In his first title shot, in 1979, Hagler fought to a controversial 15-round draw against Vito Antuofermo in Las Vegas.  Naturally, Hagler bristled when the decision was announced, but he got one more chance to stick it to the establishment. On September 27, 1980, Hagler finally won the world title by stopping Alan Minter in London, but he was unable to celebrate after the crowd erupted into a riot. Bombarded by bottles and debris hurled by hooligans overrunning Wembley Arena, the new champion had to flee the ring.  To Hagler, it was a sign of things to come. 

Despite rave reviews from most sports writers and broadcasters, Hagler felt he lacked the respect some of his contemporaries received.

The seething blue-collar pro from Brockton, Massachusetts, had even gone so far as to have his name legally changed to “Marvelous” Marvin Hagler. If no one else was going to give him the respect he thought he deserved, he would fashion it himself. Of course, some of that disrespect may have been in Hagler's head. After all, not only was he considered one of the three or four best fighters in the world during his early title reign, he was also the first fighter HBO signed to an exclusive contract, and he regularly cashed seven-figure purses. 

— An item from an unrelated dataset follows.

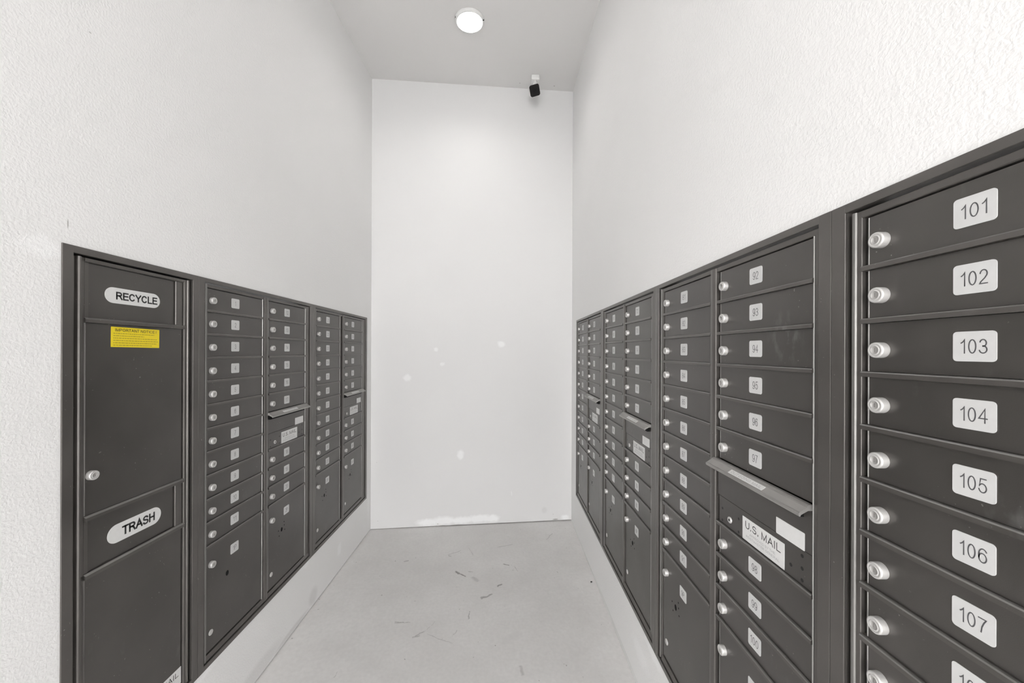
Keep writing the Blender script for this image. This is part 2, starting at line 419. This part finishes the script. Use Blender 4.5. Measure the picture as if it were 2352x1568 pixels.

But even the staggering payday he earned in his first closed-circuit foray—against Roberto Duran on November 10, 1983could not soothe his anger. After nicking a cautious 15-round decision over the fighter formerly known as “Hands of Stone,” Hagler was pilloried by the media for his tentative approach against the former lightweight great. The whispers began: Hagler, without a defining fight as middleweight champion, was no longer at his ferocious peak.